### WORK TO COMPLETE
Output the material beneath exactly, leaving nothing out.

### SOURCE DATA
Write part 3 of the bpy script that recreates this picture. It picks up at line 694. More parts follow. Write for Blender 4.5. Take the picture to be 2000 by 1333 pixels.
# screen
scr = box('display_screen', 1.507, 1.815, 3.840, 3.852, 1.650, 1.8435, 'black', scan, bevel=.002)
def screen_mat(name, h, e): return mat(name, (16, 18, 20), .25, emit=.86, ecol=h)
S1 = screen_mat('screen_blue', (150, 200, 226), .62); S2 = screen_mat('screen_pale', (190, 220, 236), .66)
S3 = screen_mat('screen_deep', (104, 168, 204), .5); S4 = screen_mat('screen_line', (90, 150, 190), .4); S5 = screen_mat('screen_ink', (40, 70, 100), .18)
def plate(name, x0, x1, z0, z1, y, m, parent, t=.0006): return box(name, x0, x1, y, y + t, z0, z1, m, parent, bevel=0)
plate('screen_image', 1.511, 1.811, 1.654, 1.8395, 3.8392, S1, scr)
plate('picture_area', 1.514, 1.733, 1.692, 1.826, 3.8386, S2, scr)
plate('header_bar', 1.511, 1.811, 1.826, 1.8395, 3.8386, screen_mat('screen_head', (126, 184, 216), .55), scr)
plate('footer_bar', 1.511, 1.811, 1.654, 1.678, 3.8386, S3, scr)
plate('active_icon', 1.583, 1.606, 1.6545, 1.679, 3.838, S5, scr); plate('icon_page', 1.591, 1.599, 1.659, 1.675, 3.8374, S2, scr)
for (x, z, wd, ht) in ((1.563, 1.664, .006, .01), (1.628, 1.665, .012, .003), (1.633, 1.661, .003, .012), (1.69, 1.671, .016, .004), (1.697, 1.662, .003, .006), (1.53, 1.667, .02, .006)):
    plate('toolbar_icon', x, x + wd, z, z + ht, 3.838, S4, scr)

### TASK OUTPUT
Write part 3 of the bpy script that recreates this picture. It picks up at line 694. More parts follow. Write for Blender 4.5. Take the picture to be 2000 by 1333 pixels.
# screen
scr = box('display_screen', 1.507, 1.815, 3.840, 3.852, 1.650, 1.8435, 'black', scan, bevel=.002)
def screen_mat(name, h, e): return mat(name, (16, 18, 20), .25, emit=.86, ecol=h)
S1 = screen_mat('screen_blue', (150, 200, 226), .62); S2 = screen_mat('screen_pale', (190, 220, 236), .66)
S3 = screen_mat('screen_deep', (104, 168, 204), .5); S4 = screen_mat('screen_line', (90, 150, 190), .4); S5 = screen_mat('screen_ink', (40, 70, 100), .18)
def plate(name, x0, x1, z0, z1, y, m, parent, t=.0006): return box(name, x0, x1, y, y + t, z0, z1, m, parent, bevel=0)
plate('screen_image', 1.511, 1.811, 1.654, 1.8395, 3.8392, S1, scr)
plate('picture_area', 1.514, 1.733, 1.692, 1.826, 3.8386, S2, scr)
plate('header_bar', 1.511, 1.811, 1.826, 1.8395, 3.8386, screen_mat('screen_head', (126, 184, 216), .55), scr)
plate('footer_bar', 1.511, 1.811, 1.654, 1.678, 3.8386, S3, scr)
plate('active_icon', 1.583, 1.606, 1.6545, 1.679, 3.838, S5, scr); plate('icon_page', 1.591, 1.599, 1.659, 1.675, 3.8374, S2, scr)
for (x, z, wd, ht) in ((1.563, 1.664, .006, .01), (1.628, 1.665, .012, .003), (1.633, 1.661, .003, .012), (1.69, 1.671, .016, .004), (1.697, 1.662, .003, .006), (1.53, 1.667, .02, .006)):
    plate('toolbar_icon', x, x + wd, z, z + ht, 3.838, S4, scr)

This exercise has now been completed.